いや、そもそも、ムヌキンはトランプ選挙運動の財務責任者だったのだから、それだけで、ずっと以前からそんなことは明白だった、と言うべきだろう。
更に言えば、米国時間の11月30日、今度は、商務長官にウィルバー・ロス(Wilbur Ross)が指名された
http://time.com/4585879/donald-trump-steven-mnuchin-wilbur-ross-treasury-commerce/?xid=homepage
が、彼は、ロスチャイルド社(N M Rothschild & Sons)のニューヨーク事務所に24年間務め、同社の専務理事にまでなったところの、2014時点で資産29億ドルの大金持ちで、かつてトランプのカジノ商売上の危機を救った人物である
https://en.wikipedia.org/wiki/Wilbur_Ross
ところ、彼は、ユダヤ人でこそないけれど、大方の人が御存じのとおり、ロスチャイルド社は、ユダヤ系イギリス人一族の会社
https://en.wikipedia.org/wiki/N_M_Rothschild_%26_Sons
https://en.wikipedia.org/wiki/Nathan_Mayer_Rothschild
であり、トランプは、(長女の結婚相手といい、)むしろ、ユダヤ人フェチではないか、とさえ思えてくる。
実際、トランプは、親イスラエル政策を打ち出している。
トランプが、イスラエル政府が批判しているところの、(オバマ政権が締結した、)イランとの核協定の破棄を唱えていることはよく知られているところだ。
http://www.bbc.com/news/world-us-canada-38149088
そのトランプだが、彼は、選挙中の5月の冒頭に、(これまでの米国政府が、パレスティナ和平の妨げになるとして反対してきたところの、)ヨルダン川西岸でのイスラエル人入植地の建設について、イスラエルは、それを続けるべきだ、と発言している
http://www.timesofisrael.com/liveblog-may-2-2016/
し、また、その選挙運動期間を通じて、米国政府が過去70年間にわたってイスラエル政府の要請に抵抗し続けてきたところの、エルサレムのイスラエル首都としての承認とそこへの(テルアビブ)からの米国大使館の移転、を自分が大統領になったら行う、と誓約し続けてきた。
http://edition.cnn.com/2016/10/26/politics/trump-pence-israel-jerusalem/
にもかかわらず、米国の主要メディアは、トランプが反ユダヤ主義者である、との批判を執拗に行ってきた。

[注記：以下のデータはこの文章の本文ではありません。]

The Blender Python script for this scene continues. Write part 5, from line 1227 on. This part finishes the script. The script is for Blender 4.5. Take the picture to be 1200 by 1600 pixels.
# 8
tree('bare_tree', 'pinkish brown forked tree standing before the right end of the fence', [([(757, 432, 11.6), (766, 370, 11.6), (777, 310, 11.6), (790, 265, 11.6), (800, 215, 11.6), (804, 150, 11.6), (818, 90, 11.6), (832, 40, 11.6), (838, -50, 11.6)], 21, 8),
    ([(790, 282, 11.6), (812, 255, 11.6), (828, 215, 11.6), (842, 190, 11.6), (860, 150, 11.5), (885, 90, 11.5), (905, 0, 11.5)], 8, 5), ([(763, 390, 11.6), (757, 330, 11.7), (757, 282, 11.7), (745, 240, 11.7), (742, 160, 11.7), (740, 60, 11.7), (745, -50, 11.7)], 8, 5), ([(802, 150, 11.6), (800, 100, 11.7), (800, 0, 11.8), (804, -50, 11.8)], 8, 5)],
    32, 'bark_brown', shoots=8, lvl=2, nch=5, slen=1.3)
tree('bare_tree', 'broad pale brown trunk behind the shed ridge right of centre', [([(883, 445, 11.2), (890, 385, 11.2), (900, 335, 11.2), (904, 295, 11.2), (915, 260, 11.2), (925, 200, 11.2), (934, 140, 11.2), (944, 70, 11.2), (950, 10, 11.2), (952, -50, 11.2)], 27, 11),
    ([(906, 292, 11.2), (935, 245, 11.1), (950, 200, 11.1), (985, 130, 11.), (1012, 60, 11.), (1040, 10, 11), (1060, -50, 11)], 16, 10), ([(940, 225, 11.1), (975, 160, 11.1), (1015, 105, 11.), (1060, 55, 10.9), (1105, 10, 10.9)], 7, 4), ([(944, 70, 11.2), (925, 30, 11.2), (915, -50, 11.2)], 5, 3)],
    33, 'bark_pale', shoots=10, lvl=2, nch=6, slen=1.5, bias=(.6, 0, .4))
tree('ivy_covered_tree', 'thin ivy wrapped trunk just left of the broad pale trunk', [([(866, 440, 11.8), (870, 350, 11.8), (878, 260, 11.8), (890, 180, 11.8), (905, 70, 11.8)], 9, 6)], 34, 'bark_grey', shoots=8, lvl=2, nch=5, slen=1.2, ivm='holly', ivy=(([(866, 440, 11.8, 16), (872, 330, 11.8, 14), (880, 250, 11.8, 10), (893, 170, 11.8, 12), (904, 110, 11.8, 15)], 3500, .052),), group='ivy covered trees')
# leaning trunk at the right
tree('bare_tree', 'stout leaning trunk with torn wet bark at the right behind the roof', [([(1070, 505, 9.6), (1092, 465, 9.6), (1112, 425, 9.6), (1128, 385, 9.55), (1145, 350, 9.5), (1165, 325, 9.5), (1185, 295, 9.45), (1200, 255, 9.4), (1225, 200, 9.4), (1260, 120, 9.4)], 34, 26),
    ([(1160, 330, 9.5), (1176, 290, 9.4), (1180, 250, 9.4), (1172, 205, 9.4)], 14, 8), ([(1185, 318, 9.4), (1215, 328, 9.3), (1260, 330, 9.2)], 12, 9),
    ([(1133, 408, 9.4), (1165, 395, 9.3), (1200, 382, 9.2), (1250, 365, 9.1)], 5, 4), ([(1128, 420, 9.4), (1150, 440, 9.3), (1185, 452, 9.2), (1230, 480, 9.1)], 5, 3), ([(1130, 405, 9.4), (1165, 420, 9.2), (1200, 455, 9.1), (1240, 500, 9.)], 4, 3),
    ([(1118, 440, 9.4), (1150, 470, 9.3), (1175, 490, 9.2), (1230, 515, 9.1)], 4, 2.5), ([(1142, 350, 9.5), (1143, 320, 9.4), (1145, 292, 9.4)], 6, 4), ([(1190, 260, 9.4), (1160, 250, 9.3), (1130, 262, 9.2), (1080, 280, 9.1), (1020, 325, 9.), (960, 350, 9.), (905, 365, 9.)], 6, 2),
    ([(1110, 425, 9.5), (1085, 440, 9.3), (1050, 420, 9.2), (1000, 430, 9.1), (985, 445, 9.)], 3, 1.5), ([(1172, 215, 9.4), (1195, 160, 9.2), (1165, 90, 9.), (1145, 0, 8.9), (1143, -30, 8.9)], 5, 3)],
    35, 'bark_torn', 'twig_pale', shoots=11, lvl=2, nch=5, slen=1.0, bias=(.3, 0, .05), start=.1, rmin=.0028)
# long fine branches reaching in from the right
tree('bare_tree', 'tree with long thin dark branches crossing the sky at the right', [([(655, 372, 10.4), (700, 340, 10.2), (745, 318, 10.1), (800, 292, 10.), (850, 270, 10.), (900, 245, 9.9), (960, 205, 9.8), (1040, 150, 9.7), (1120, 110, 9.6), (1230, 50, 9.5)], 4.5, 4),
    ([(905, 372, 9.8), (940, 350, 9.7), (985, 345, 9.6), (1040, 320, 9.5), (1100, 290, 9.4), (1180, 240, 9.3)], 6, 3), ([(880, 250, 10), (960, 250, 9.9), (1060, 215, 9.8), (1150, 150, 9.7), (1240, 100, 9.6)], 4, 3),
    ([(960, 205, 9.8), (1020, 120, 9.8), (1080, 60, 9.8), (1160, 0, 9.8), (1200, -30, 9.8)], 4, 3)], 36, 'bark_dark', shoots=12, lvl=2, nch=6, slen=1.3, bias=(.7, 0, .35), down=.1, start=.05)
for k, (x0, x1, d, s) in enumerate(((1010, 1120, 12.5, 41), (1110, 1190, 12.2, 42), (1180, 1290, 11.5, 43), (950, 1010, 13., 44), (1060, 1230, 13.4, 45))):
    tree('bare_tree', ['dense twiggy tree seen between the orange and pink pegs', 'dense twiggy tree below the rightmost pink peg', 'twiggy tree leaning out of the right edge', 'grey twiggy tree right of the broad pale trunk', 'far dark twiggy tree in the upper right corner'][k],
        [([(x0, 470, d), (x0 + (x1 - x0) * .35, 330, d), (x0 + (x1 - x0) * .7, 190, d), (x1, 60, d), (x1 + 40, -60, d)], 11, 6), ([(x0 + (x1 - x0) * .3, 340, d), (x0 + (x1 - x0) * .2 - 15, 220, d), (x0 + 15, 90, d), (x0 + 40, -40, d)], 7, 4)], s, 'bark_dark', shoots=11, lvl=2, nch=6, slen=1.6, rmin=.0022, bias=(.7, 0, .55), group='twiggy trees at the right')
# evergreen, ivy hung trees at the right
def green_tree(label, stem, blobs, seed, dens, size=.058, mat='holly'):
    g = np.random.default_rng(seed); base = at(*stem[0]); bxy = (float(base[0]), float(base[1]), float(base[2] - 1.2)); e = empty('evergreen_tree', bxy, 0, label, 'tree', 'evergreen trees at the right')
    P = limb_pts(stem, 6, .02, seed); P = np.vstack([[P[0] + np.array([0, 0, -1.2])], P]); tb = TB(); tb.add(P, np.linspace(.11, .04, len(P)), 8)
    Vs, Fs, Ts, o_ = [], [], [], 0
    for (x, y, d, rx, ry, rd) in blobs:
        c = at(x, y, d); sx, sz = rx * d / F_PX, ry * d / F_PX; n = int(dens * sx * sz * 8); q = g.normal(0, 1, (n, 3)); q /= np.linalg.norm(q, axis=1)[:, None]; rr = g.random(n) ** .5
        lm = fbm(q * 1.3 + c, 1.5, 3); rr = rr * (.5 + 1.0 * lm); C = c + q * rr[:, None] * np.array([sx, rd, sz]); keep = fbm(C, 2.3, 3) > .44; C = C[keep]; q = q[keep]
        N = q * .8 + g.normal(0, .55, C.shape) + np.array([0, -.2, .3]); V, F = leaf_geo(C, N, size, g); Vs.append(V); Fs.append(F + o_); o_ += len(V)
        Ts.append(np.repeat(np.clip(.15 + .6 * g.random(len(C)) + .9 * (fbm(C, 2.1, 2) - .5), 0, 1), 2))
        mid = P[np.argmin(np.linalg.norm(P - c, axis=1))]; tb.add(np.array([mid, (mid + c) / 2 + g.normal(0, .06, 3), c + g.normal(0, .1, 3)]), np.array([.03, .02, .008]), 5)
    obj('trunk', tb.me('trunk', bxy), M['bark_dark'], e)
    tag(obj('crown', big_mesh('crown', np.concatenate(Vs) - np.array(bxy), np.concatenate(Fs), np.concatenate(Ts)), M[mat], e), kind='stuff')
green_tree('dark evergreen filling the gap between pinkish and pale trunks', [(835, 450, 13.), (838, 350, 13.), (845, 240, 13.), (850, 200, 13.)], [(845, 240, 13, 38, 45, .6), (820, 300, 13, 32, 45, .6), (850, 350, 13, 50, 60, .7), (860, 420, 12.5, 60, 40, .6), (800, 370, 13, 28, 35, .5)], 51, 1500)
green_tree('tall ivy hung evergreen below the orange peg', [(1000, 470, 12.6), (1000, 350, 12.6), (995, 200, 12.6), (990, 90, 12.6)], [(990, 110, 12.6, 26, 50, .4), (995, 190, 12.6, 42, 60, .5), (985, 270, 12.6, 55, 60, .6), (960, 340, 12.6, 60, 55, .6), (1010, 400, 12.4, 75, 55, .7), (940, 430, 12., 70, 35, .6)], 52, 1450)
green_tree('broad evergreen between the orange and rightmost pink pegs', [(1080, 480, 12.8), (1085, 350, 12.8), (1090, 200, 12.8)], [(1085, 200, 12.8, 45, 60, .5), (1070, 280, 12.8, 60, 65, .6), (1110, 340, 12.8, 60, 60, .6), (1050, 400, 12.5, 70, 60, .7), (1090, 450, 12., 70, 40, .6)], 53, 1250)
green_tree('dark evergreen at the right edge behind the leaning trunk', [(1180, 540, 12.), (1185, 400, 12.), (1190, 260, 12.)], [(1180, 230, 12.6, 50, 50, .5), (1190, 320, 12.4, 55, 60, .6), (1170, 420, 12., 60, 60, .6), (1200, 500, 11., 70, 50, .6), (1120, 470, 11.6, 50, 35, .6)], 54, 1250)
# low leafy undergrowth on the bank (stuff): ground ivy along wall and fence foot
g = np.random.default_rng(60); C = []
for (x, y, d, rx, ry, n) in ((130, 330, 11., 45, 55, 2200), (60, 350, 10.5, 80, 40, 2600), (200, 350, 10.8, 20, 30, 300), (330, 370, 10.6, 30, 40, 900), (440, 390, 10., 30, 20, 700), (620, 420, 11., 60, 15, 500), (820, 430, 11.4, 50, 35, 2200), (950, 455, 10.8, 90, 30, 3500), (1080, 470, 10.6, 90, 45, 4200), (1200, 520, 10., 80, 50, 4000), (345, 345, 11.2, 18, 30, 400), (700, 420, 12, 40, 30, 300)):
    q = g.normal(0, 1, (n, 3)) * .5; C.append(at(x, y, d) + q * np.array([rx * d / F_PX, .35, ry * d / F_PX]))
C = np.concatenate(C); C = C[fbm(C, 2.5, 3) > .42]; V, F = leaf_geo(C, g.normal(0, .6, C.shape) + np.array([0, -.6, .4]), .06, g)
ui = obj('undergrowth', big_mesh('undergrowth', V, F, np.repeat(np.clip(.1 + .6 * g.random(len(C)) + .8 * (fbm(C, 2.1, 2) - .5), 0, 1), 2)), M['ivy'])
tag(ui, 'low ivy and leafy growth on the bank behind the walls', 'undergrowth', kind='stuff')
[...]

これは、ユダヤ系が牛耳っている(典拠省略)米国の主要メディアが、米国の対イスラエル政策を主導してきた(典拠省略)ところ、それを種々の点で変更しようとしているトランプを目の敵にし、トランプが白人至上主義のKKK系の人々や米ナチス党(merican Nazi Party)・・これらは論理必然的に、それぞれ、反ユダヤ人/アラブ人、反ユダヤ人、的である・・の勝手連的支持を受けている(上掲)こと等を引き合いに出して、「トランプ=反ユダヤ主義者」的イメージをでっち上げた、と見るべきだろう。
こんなことが起きるのは、結局のところ、在米ユダヤ人達、とりわけその知識人達が、米国、とりわけ米国のリベラル、に過剰適応してしまっていて、彼らは、基本的には親イスラエルであるものの、重要な諸点で、それに徹しきれないところ、そこをトランプに突かれたことに逆上したからであり、一種の近親憎悪だ、と私は思うのだ。
まだ、形の上ではオランダ人で、しかも、ユダヤ系イギリス人であった母親を持つ、ブルマにして、その長い米国在住を通じ、やはり、米国のリベラルに過剰適応してしまった、という可能性が高い、というわけだ。